[Task] Give the number of lines that contain the string "picture", and nothing else.
[begin Data for the task]
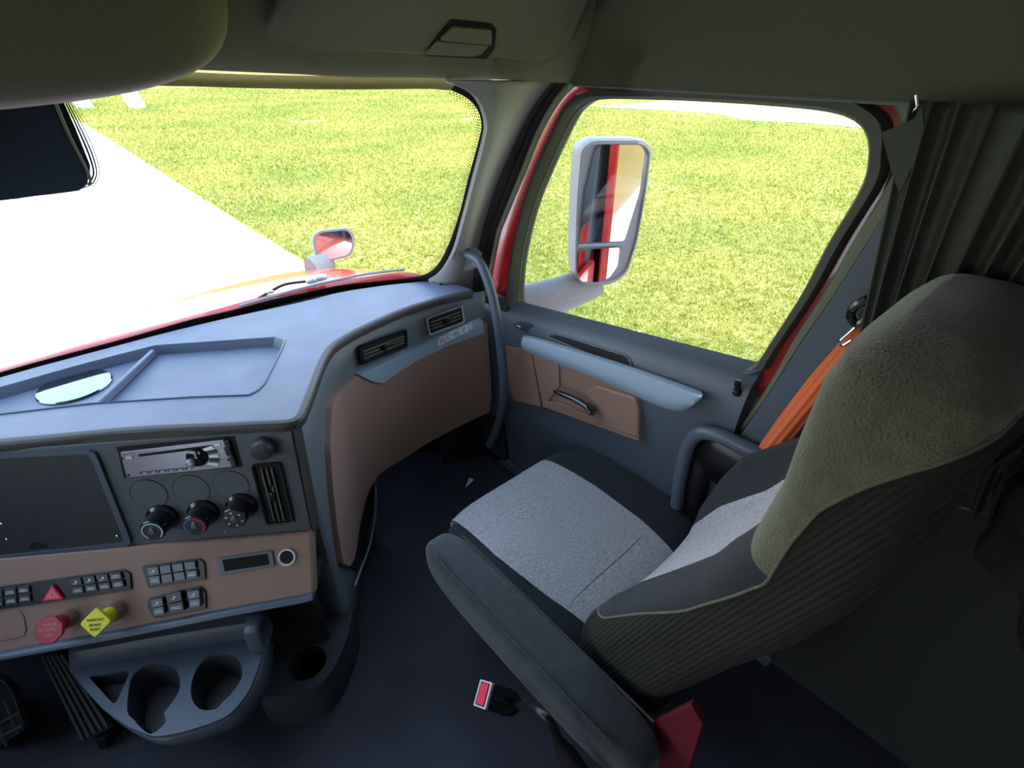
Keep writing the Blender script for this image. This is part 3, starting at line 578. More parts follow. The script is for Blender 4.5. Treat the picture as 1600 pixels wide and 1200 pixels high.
# long switch bank with hazard button
bank = piece(BP, 'switch_bank', [(-60, 925), (193, 890), (203, 896), (205, 921), (-60, 962)], 0, .004, M_black, dash, .003, .001, label='long bank of black switches')
def fb(i, j, st): button(BP, bank, st, .004, .009, M_btn2, 'icon' if (j == 0 and i < 3) else 'text')
quad_cells(BP, [(106, 905), (189, 893), (196, 918), (112, 931)], .009, 4, 2, fb)
def fb2(i, j, st): button(BP, bank, st, .004, .008, M_btn2, 'text')
quad_cells(BP, [(-60, 930), (46, 914), (50, 941), (-60, 958)], .008, 5, 2, fb2)
hz_ = piece(BP, 'hazard_switch', [(81, 914), (98, 936), (66, 939)], .004, .010, M_haz, bank, .002, .001, label='red triangular hazard button')
def tri(k, off0, off1, name, m):
    c = A(BP.sts([(81, 914), (98, 936), (66, 939)], .010)); g = c.mean(0); k_ = MB(); o_ = [tuple(g+(p-g)*k) for p in c]; i_ = [tuple(g+(p-g)*(k-.14)) for p in c]; k_.ring(BP, o_, i_, off0, off1); k_.build(name, m, hz_, smooth=False)
tri(.62, .0100, .0105, 'triangle_mark', M_octp); tri(.34, .0100, .0105, 'triangle_mark', M_octp)
# two small switch blocks
sb = piece(BP, 'switch_block', [(221, 885), (312, 873), (319, 880), (321, 905), (232, 919)], 0, .004, M_black, dash, .003, .001, label='eight-button switch block')
quad_cells(BP, [(228, 887), (305, 876), (310, 903), (233, 916)], .010, 4, 2, lambda i, j, st: button(BP, sb, st, .004, .010, M_btn, {(0, 0): 'icon', (0, 1): 'text', (3, 1): 'text'}.get((i, j))))
rb = piece(BP, 'rocker_block', [(232, 935), (313, 916), (321, 925), (322, 952), (240, 966), (230, 948)], 0, .004, M_black, dash, .003, .001, label='three-rocker switch block')
for k, (px, m) in enumerate((([(234, 938), (254, 934), (258, 960), (240, 964)], M_btn), ([(258, 929), (284, 922), (290, 954), (266, 959)], M_btn2), ([(291, 925), (311, 921), (314, 948), (296, 951)], M_btn))):
    quad_cells(BP, px, .012, 1, 2, lambda i, j, st: button(BP, rb, st, .004, .012 if k != 1 else .015, m, 'icon' if j == 0 else 'text', 'rocker_switch'), .04, .04)
# display and outlet
ds = piece(BP, 'display', [(337, 873), (424, 860), (429, 884), (344, 899)], 0, .004, M_tray, dash, .002, .001, label='small dark display in a blue-grey frame')
piece(BP, 'screen', [(347, 875), (418, 865), (421, 882), (351, 893)], .004, .0045, M_lcd, ds, .001)
c0 = BP.hit(448, 871, .004); k_ = MB(); k_.lathe(c0, BP.n, [(.0165, -.004), (.0165, .0015), (.015, .002), (.0135, .0005), (.013, -.0035)], 32); ol = k_.build('outlet_ring', M_letter, dash, label='chrome-ringed round outlet')
k_ = MB(); k_.lathe(c0, BP.n, [(.013, -.003), (.013, -.001), (.012, -.0008)], 24); k_.build('outlet_core', M_void, ol)
# brake knobs in a shallow recess
piece(BP, 'knob_recess', [(52, 958), (120, 944), (190, 934), (197, 950), (186, 969), (60, 990)], 0, .0012, M_brown, dash, .004, .0005)
piece(BP, 'panel_hatch', [(-60, 965), (28, 953), (36, 960), (41, 985), (36, 995), (-60, 1013)], 0, .002, M_brown, dash, .004, .001, label='brown hatch with rounded corners')
for kind, fc, base, m, mp, nseg, rad, rot in (('red', (76, 985), (108, 964), M_oct, M_octp, 8, .026, 22.5), ('yellow', (149, 973), (183, 953), M_yel, M_yelp, 4, .028, 0)):
    off = .060; cf = BP.hit(*fc, off); cb = BP.hit(*base, 0); dr = nrm(BP.n*1.0); 
    k_ = MB(); ax_ = cf-cb; L_ = np.linalg.norm(ax_); ax_ = ax_/L_
    k_.lathe(cb, ax_, [(.014, 0), (.014, L_*.45), (.0125, L_*.5), (.012, L_*.96)], 24)
    kb = k_.build('brake_knob', m, dash, label=('red octagonal brake knob' if kind == 'red' else 'yellow diamond brake knob'))
    k_ = MB(); k_.lathe(cb, ax_, [(.019, 0), (.018, .012), (.0165, .022)], 24); k_.build('knob_collar', M_brown, kb)
    nf = nrm(BP.n*.75+nrm(-cf)*.5); PF = Plane(cf, nf, nrm(e1+.0*A([0, 0, 1]))); 
    st = [(rad*math.cos(math.radians(rot+360*k/nseg)), rad*math.sin(math.radians(rot+360*k/nseg))) for k in range(nseg)]
    k_ = MB(); k_.prism(PF, rpoly(st, .002 if nseg == 8 else .006, 3), -.010, 0); k_.build('knob_plate', m, kb, bevel=.0015, seg=2)
    rows = (('TRAILER', .010), ('AIR SUPPLY', .001), ('PUSH', -.009)) if kind == 'red' else (('PARKING', .005), ('BRAKE', -.004), ('PUSH', -.012))
    for t_, dy in rows: text('knob_lettering', t_, .0072, PF.P(0, dy, .0004), PF.e1, PF.e2, mp, kb, .0002)
# GPS mount disc in the tray
q_ = onz(116, 602, ZD-.015); gm = thing('mount_disc', 'shiny round adhesive mount disc lying in the dash tray', 'disc', (q_[0], q_[1], ZD-.020))
mb = MB(); mb.lathe((q_[0], q_[1], ZD-.020), (0, 0, 1), [(.066, 0), (.067, .003), (.065, .0055), (.050, .006)], 48); mb.build('disc', mat('polished_disc', (.26, .33, .37), .08, metal=1), gm, label='mirror-finish round disc')
tq = onz(76, 624, ZD-.018); mb = MB(); mb.add(*superbox(tq+A([.008, .004, 0]), (.026, .008, .002), 4, 6, [nrm(A([.75, -.35, 0])), nrm(A([.35, .75, 0])), A([0, 0, 1.])])); mb.build('pull_tab', M_silver, gm)
# ================================================================ UNDER-DASH TRAY AND PEDALS
ZT = -1.06
ct = thing('cup_holder_tray', 'blue-grey plastic tray with two big cup holders under the stack', 'cup holder', (-.1, .9, -1.3))
def zpl(z): return Plane((0, 0, z), (0, 0, 1), (1, 0, 0))
ZP = zpl(ZT)
outl = [(118, 1052), (160, 1042), (260, 1022), (385, 1005), (418, 962), (424, 985), (414, 1040), (392, 1090), (366, 1122), (335, 1138), (290, 1148), (240, 1157), (205, 1140), (160, 1110)]
outl = [(112, 1050), (140, 1045), (250, 1024), (395, 1000), (413, 990), (408, 1040), (390, 1085), (362, 1120), (330, 1134), (285, 1148), (243, 1155), (205, 1140), (165, 1112), (135, 1080)]
oS = ZP.sts(outl)
h1 = smooth_line(ZP.sts([(202, 1093), (208, 1062), (230, 1043), (258, 1040), (279, 1052), (283, 1078), (272, 1100), (258, 1118), (262, 1130), (240, 1150), (222, 1140), (212, 1128), (202, 1118)]), 40, True)
h2 = smooth_line(ZP.sts([(300, 1085), (308, 1050), (330, 1028), (358, 1024), (376, 1036), (380, 1060), (365, 1085), (348, 1102), (338, 1112), (312, 1110)]), 36, True)
h3 = rpoly(ZP.sts([(140, 1060), (207, 1050), (182, 1106)]), .012, 3)
bm = bmesh.new(); E_ = []
for lp in (rpoly(oS, .015, 3), h1, h2, h3): E_ += loop(bm, [tuple(p) for p in lp], ZT)[1]
bmesh.ops.triangle_fill(bm, edges=E_, use_beauty=True); bmesh.ops.recalc_face_normals(bm, faces=bm.faces); bm.verts.index_update()
V_, F_ = [tuple(v.co) for v in bm.verts], [[v.index for v in f.verts] for f in bm.faces]; bm.free()
build('tray_plate', V_, F_, M_tray, ct, smooth=False, solid=.008)
for i, (lp, dep) in enumerate(((h1, .055), (h2, .055), (h3, .03))):
    lp = A(lp); c = lp.mean(0); mb = MB(); mb.grid([[(*(c+(p-c)*k), z) for p in lp] for k, z in ((1.06, ZT+.001), (1.03, ZT+.004), (1.0, ZT+.002), (.90, ZT-.03), (.78, ZT-dep))], True); mb.add([(*(c+(p-c)*.78), ZT-dep) for p in lp], [list(range(len(lp)))])
    mb.build(('cup_holder', 'cup_holder', 'coin_pocket')[i], M_dark, ct, label=('deep cup hole', 'deep cup hole', 'small triangular pocket')[i])  # holes get darker plastic than the tray, imitating the shade inside
# back wall and rail of the tray, rising towards the stack
bkl = [onz(u, v, ZT) for u, v in [(112, 1050), (140, 1045), (250, 1024), (395, 1000), (413, 990)]]
mb = MB(); bkl = smooth_line(bkl, 20); mb.grid([[p for p in bkl], [p+A([.01, .02, .03]) for p in bkl], [p+A([.02, .045, .035]) for p in bkl], [p+A([.03, .06, .10]) for p in bkl]]); mb.build('back_rail', M_tray, ct, solid=.005)
mb = MB(); sk = smooth_line([onz(u, v, ZT) for u, v in outl[4:]], 40); mb.grid([[p for p in sk], [p+A([0.002, .003, -.03]) for p in sk], [p+A([.01, .02, -.075]) for p in sk]]); mb.build('tray_skirt', M_tray, ct, solid=.004)
p_ = [onz(u, v, ZT+.06) for u, v in [(392, 975), (414, 968), (418, 990), (398, 1000)]]
mb = MB(); mb.add(*superbox(onz(404, 985, ZT+.05), (.018, .03, .04), 5, 6, [e1, -n0, A([0, 0, 1.])])); mb.build('tray_bracket', M_tray, ct)
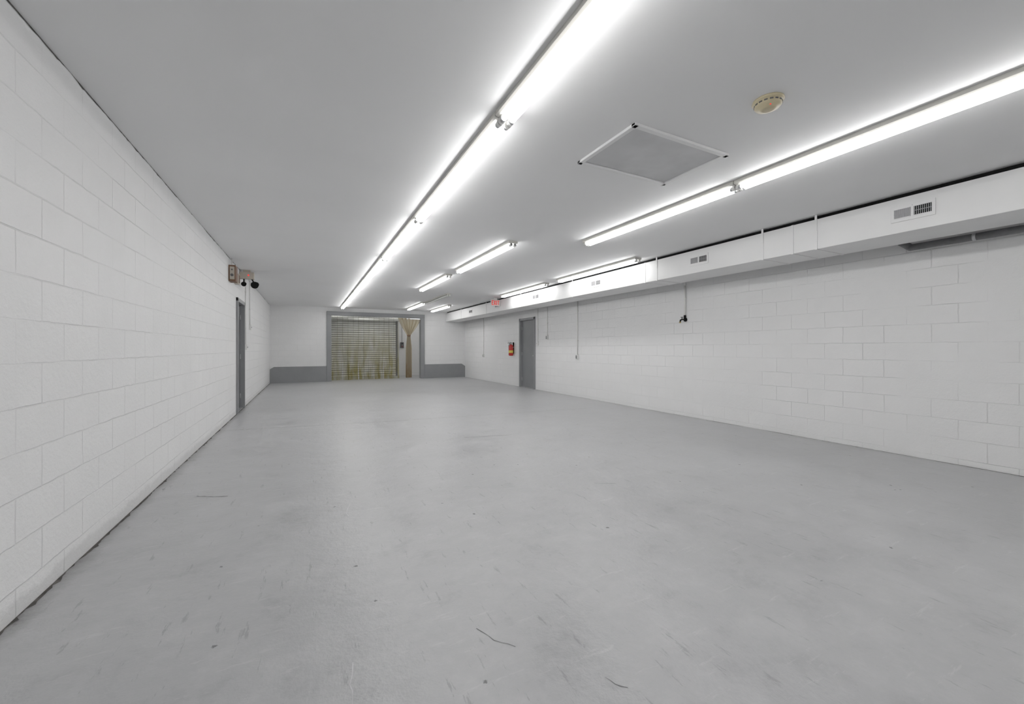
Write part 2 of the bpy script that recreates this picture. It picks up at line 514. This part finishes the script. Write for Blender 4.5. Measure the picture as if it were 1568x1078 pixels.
# ---------------- conduits on walls ----------------
def conduit(y, z0, ztop, kind, X=XR, inn=-1):
    b = B()
    x = X+inn*.016
    b.cyl((x, y, z0), (x, y, ztop), .011, M_white, 12)
    z = z0+.35
    while z < ztop-.1:
        b.box((x-.016, y-.022, z-.009), (x+.014, y+.022, z+.009), M_white, .002); z += .75
    if kind == 'outlet':
        b.box((min(X+inn*.05, X+inn*.0005), y-.038, z0-.11), (max(X+inn*.05, X+inn*.0005), y+.038, z0+.002), M_white, .004)
        xx = X+inn*.051
        b.box((xx-.003, y-.033, z0-.10), (xx+.003, y+.033, z0-.01), M_steel, .001)
        for zz in (z0-.075, z0-.035):
            b.box((xx-.006, y-.014, zz-.012), (xx+.006, y+.014, zz+.012), M_dgrey, .002)
        return b.done('conduit_outlet')
    if kind == 'switch':
        b.box((min(X+inn*.045, X+inn*.0005), y-.036, z0-.11), (max(X+inn*.045, X+inn*.0005), y+.036, z0+.002), M_white, .004)
        xx = X+inn*.05
        b.box((xx-.008, y-.006, z0-.07), (xx+.006, y+.006, z0-.045), M_vent, .001)
        return b.done('conduit_light_switch')
conduit(8.27, 1.06, 2.739, 'outlet')
conduit(9.69, 1.58, 2.739, 'outlet')
conduit(10.22, 1.42, 2.739, 'switch')
conduit(14.3, 1.0, 2.739, 'outlet')
conduit(10.8, 1.75, 2.739, 'switch', XL, 1)
conduit(10.1, 1.3, 2.739, 'switch', XL, 1)

# faucet with its supply pipe
b = B(); y = 5.043; x = XR-.022
b.cyl((x, y, 1.80), (x, y, 2.34), .013, M_white, 12)
b.pipe([(x, y, 2.34), (x, y, 2.6)], .013, M_white)
b.box((XR-.04, y-.02, 2.1), (XR-.0005, y+.02, 2.12), M_white, .002)
b.cyl((x, y, 1.70), (x, y, 1.81), .020, M_black, 14)
b.cyl((XR-.001, y, 1.73), (XR-.012, y, 1.73), .035, M_black, 18)
b.pipe([(x, y, 1.73), (x-.05, y+.02, 1.735), (x-.075, y+.03, 1.72), (x-.08, y+.035, 1.69)], .013, M_black)
b.cyl((x-.05, y+.02, 1.735), (x-.05, y+.02, 1.77), .006, M_black, 10)
b.cyl((x-.05, y+.02, 1.77), (x-.05, y+.02, 1.778), .024, M_black, 14)
b.cyl((x-.08, y+.035, 1.67), (x-.08, y+.035, 1.692), .017, M_brass, 14)
b.done('wall_faucet')

# ---------------- fire extinguisher ----------------
b = B(); ex, ey = XR-.10, 11.80
b.lathe((ex, ey, .98), [(0, 0), (.060, 0), (.072, .012), (.075, .03), (.075, .29), (.068, .325), (.045, .35), (.022, .362), (.020, .385), (0, .385)], M_red, 28)
b.lathe((ex, ey, 1.075), [(.0758, 0), (.0760, .002), (.0760, .08), (.0758, .082)], M_yel, 28)
b.cyl((ex, ey, 1.36), (ex, ey, 1.405), .022, M_black, 14)
b.box((ex-.12, ey-.012, 1.398), (ex+.02, ey+.012, 1.41), M_black, .003, rot=Matrix.Rotation(-.12, 3, 'Y'))
b.box((ex-.12, ey-.012, 1.428), (ex+.02, ey+.012, 1.438), M_steel, .003, rot=Matrix.Rotation(.25, 3, 'Y'))
b.cyl((ex-.02, ey-.03, 1.385), (ex-.02, ey-.02, 1.385), .018, M_steel, 14)
b.pipe([(ex, ey+.02, 1.385), (ex-.02, ey+.07, 1.37), (ex-.03, ey+.10, 1.30), (ex-.03, ey+.095, 1.15), (ex-.03, ey+.09, 1.06)], .010, M_black)
b.cyl((ex-.03, ey+.09, 1.0), (ex-.03, ey+.09, 1.07), .016, M_black, 12, r2=.011)
b.box((XR-.028, ey-.03, 1.05), (XR-.0005, ey+.03, 1.42), M_black, .003)
b.box((XR-.09, ey-.078, 1.25), (XR-.02, ey+.078, 1.262), M_steel, .002)
b.done('fire_extinguisher')

# ---------------- exit sign ----------------
b = B(); y = 11.0; x0, x1, z0, z1 = 4.885, 5.185, 2.49, 2.68
b.box((x0, y, z0), (x1, y+.05, z1), M_white, .006)
b.box((x0+.10, y+.01, z1), (x1-.10, y+.04, H-.001), M_white, .003)
yy = y-.004
def stroke(xa, za, xb, zb, t=.018):
    c = Vector(((xa+xb)/2, yy, (za+zb)/2)); ln = math.hypot(xb-xa, zb-za)+t*.6
    a = math.atan2(zb-za, xb-xa)
    R = Matrix.Rotation(-a, 3, 'Y')
    b.box(c-Vector((ln/2, .003, t/2)), c+Vector((ln/2, .003, t/2)), M_exit, rot=R)
lz, hz = z0+.035, z1-.035; mz = (lz+hz)/2
e = x0+.03
stroke(e, lz, e, hz); stroke(e, lz, e+.04, lz); stroke(e, mz, e+.035, mz); stroke(e, hz, e+.04, hz)
e = x0+.095; stroke(e, lz, e+.05, hz); stroke(e, hz, e+.05, lz)
e = x0+.175; stroke(e, lz, e, hz)
e = x0+.205; stroke(e, hz, e+.06, hz); stroke(e+.03, lz, e+.03, hz)
b.done('exit_sign')

# ---------------- left wall electrical items ----------------
b = B()
b.box((XL+.0005, 8.12, 2.34), (XL+.10, 8.34, 2.61), M_brown, .004)
b.box((XL+.02, 8.105, 2.37), (XL+.085, 8.12, 2.58), M_beige, .004)
b.cyl((XL+.052, 8.09, 2.44), (XL+.052, 8.106, 2.44), .022, M_dgrey, 16)
b.cyl((XL+.052, 8.092, 2.53), (XL+.052, 8.106, 2.53), .012, M_dgrey, 12)
b.pipe([(XL+.03, 8.25, 2.61), (XL+.03, 8.25, 2.739)], .011, M_white)
b.done('electrical_control_box')
b = B()
b.box((XL+.0005, 8.70, 2.38), (XL+.07, 8.84, 2.56), M_beige, .004)
b.box((XL+.07, 8.72, 2.40), (XL+.076, 8.82, 2.54), M_brown, .001)
b.pipe([(XL+.02, 8.77, 2.55), (XL+.02, 8.77, 2.739)], .010, M_white)
b.done('junction_box')
b = B()
b.box((XL+.0005, 9.32, 2.57), (XL+.24, 9.44, 2.70), M_beige, .006)
b.box((XL+.06, 9.33, 2.70), (XL+.18, 9.42, H-.0005), M_beige, .002)
b.cyl((XL+.15, 9.312, 2.64), (XL+.15, 9.322, 2.64), .014, M_led, 12)
b.cyl((XL+.20, 9.38, 2.57), (XL+.24, 9.36, 2.50), .012, M_black, 12)
b.cyl((XL+.27, 9.46, 2.49), (XL+.255, 9.29, 2.45), .045, M_black, 20, r2=.068)
b.cyl((XL+.07, 9.38, 2.57), (XL+.07, 9.36, 2.50), .012, M_black, 12)
b.cyl((XL+.075, 9.46, 2.49), (XL+.075, 9.30, 2.46), .03, M_black, 20, r2=.045)
b.done('emergency_light')

# ---------------- rolling shutter ----------------
SX0, SX1, SZ1 = .55, 3.56, 2.45
b = B(); n = 26; hgt = SZ1/n
for i in range(n):
    z = i*hgt
    rows = []
    for k in range(6):
        t = k/5
        zz = z+hgt*.2+hgt*.8*t
        yy = YD-.05-.028*math.sin(math.pi*t)
        rows.append([(SX0, yy, zz), (SX1, yy, zz)])
    b.ribbon(rows, M_slat, False)
    b.ribbon([[(SX0, YD-.05, z), (SX1, YD-.05, z)], [(SX0, YD-.05, z+hgt*.2), (SX1, YD-.05, z+hgt*.2)]], M_slatgap, False)
b.box((SX0, YD-.06, .0), (SX1, YD-.03, .05), M_steel)
b.box((SX0-.05, YD-.10, 0), (SX0+.03, YD-.0005, SZ1+.05), M_dgrey, .003)
b.box((SX1-.03, YD-.10, 0), (SX1+.05, YD-.0005, SZ1+.05), M_dgrey, .003)
b.box((SX0-.08, YD-.36, SZ1-.02), (SX1+.08, YD-.0005, H-.01), M_slat, .01)
b.done('rolling_shutter_door')
b = B()
b.box((3.74, YD-.08, 1.25), (3.88, YD-.0005, 1.5), M_dgrey, .006)
for z, m in ((1.44, M_black), (1.375, M_vent), (1.31, M_red)):
    b.cyl((3.81, YD-.095, z), (3.81, YD-.079, z), .018, m, 14)
b.pipe([(3.81, YD-.03, 1.5), (3.81, YD-.03, H-.002)], .012, M_vent)
b.done('shutter_control_station')

# ---------------- PVC strip curtain ----------------
b = B(); rnd = random.Random(4)
yc = YB+.03
b.box((OX0+.012, yc+.0, OZ-.075), (OX1-.012, yc+.05, OZ-.012), M_steel, .003)
ns = 13; sw = .200
US = (-.5, -.46, -.25, -.08, .08, .25, .46, .5)
for i in range(ns):
    xc = OX0+.12+(3.24-OX0-.2)*i/(ns-1)
    yo = yc-.012+(.012 if i % 2 else 0)
    rows = []
    ph = rnd.uniform(0, 6); am = rnd.uniform(.01, .03); tw = rnd.uniform(-.05, .05)
    nz = 22
    for k in range(nz+1):
        z = OZ-.03-(OZ-.03-.03)*k/nz
        fr = k/nz
        row = []
        for u in US:
            yy = yo - .018*(1-4*u*u)*(1 if i % 2 else -1)*.6 + am*math.sin(ph+fr*5)*fr - tw*u*fr*2
            row.append((xc+u*sw*(1-.12*fr*abs(math.sin(ph)))+.02*math.sin(ph*2+fr*3)*fr, yy, z))
        rows.append(row)
    b.ribbon(rows, M_pvc, True, M_pvce)
    b.cyl((xc-.05, yc-.03, OZ-.045), (xc-.05, yc-.018, OZ-.045), .010, M_steel, 8)
    b.cyl((xc+.05, yc-.03, OZ-.045), (xc+.05, yc-.018, OZ-.045), .010, M_steel, 8)
# gathered strips tied to one bundle
xt = 3.66
for i in range(6):
    xc = 3.33+.145*i
    rows = []
    ph = rnd.uniform(0, 6)
    for k in range(25):
        fr = k/24
        z = OZ-.03-(OZ-.05)*fr*.99
        if z > 1.75:
            s_ = (OZ-.03-z)/(OZ-.03-1.75); s2 = s_**1.3
            cx = xc*(1-s2)+(xt+(i-2.5)*.012)*s2; ww = sw*(1-s2)+.075*s2
        else:
            s_ = min(1, (1.75-z)/.5)
            cx = xt+(i-2.5)*(.012+.010*s_); ww = .075+.06*s_
        row = []
        for j in range(7):
            u = j/6-.5
            fold = .022*math.sin(u*9+ph)*(1 if z < 2.2 else .4)
            row.append((cx+u*ww, yc+.005+fold+(i-2.5)*.008, z))
        rows.append(row)
    b.ribbon(rows, M_pvcb)
b.cyl((xt, yc+.005, 1.72), (xt, yc+.005, 1.77), .075, M_brown, 18)
b.done('pvc_strip_curtain', recalc=False)

# ---------------- world + camera ----------------
wd = bpy.data.worlds.new('world'); scn.world = wd; wd.use_nodes = True
wd.node_tree.nodes['Background'].inputs[0].default_value = (.6, .62, .65, 1)
wd.node_tree.nodes['Background'].inputs[1].default_value = .3

cam = bpy.data.cameras.new('camera'); co = bpy.data.objects.new('camera', cam)
scn.collection.objects.link(co)
cam.sensor_width = 36; cam.sensor_fit = 'HORIZONTAL'
cam.lens = 36*618/1568
cam.shift_y = -.0032
cam.clip_start = .05
co.location = (0, 0, EYE)
co.rotation_euler = (math.radians(90), 0, math.radians(-26.9))
scn.camera = co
[end Data for the task]
[Output for this task] 2